China's Power Introduces a New World Order
In his recent PolicyMic piece, columnist Jonathan Dowdall argues that we should focus on China’s domestic and foreign policy problems as the most relevant issues on the debate. While these issues are important in their own right, they are not consequential to the superpower debate, because America’s similar internal and external problems did not prevent it from exercising a dominant position on the global stage.
Dowdall engages what I dismissed as irrelevant -- that human rights and Beijing’s abrasive foreign policy should be firstly considered. His position is easily countered by a brief survey of America’s own destructive foreign policy and its own human rights record. I will make a brief mention of the history of blacks in America, the war in Iraq, draw a socio-economic parallel with the collapse of the USSR and demonstrate the irrelevance of Dowdall’s claims on Iran and North Korea.
America does not have the moral high ground to lecture China on human rights or democracy. In the case of the blacks in the United States, slavery, segregation and unequal rights are synonymous with their existence in this country. Their continuing marginalization relative to the average socio-economic conditions in America is a legacy of that history. So, let us avoid talking about human rights in the context of China – this same issue in the form of slavery and racism define most of the short history of America.

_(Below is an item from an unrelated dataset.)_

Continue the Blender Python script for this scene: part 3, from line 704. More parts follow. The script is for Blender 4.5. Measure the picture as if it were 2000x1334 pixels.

Dowdall makes reference to China’s obtrusive foreign policy. The counter argument is a reference to the war in Iraq and the hundreds of thousands of casualties it has caused. Similarly, cultural atrocities occurred under America’s watch in the form of the looting of the Iraqi National Museum and the targeted assassinations of Iraqi intellectuals and public figures.
Domestic and foreign policy problems are inherent in both America and China, and it is not practical to look at those when talking about China’s rise. Dowdall talks about a Cold War between the two states. This is hard to imagine, since America provides a market for Chinese goods and Beijing is effectively Washington’s banker. Couple that with the drastic government cuts Americans are going to have to put up with in the coming decade; before its dissolution, the USSR suffered a similar downturn brought on by too much spending on an unsustainable economic model. However, even in this new context, the deepening interdependence between China and America cannot be dismissed.
Dowdall points out Iran and North Korea as two examples of an obstinate Chinese foreign policy. First, China offers an alternative for Iran to develop political and economic relations, since it cannot talk normally with America. One look in the history books might also enlighten the American double standard – the Shah was put in place after a coup d’état against the elected Mossadeq government in 1953. It is a consecutive affirmation that self-government is effectively the biggest obstruction for American foreign policy.
North Korea is China’s buffer against American influence in the Pacific – this is the sole reason Beijing tolerates the shenanigans of Pyongyang. At the same time, uniting the Koreas is not a problem because like East and West Germany, the divide is unsustainable in the long term, but it serves the immediate balance of interests.
Dowdall and I agree in that it is not relevant to ask whether China will be on par with America. China does not need to be as capable to be more powerful. Washington will need to become accustomed to its diminished role and understand that some regions of the world are going to follow their own fate rather than comply with American interests. Leading that wave of the new multipolar order is precisely China.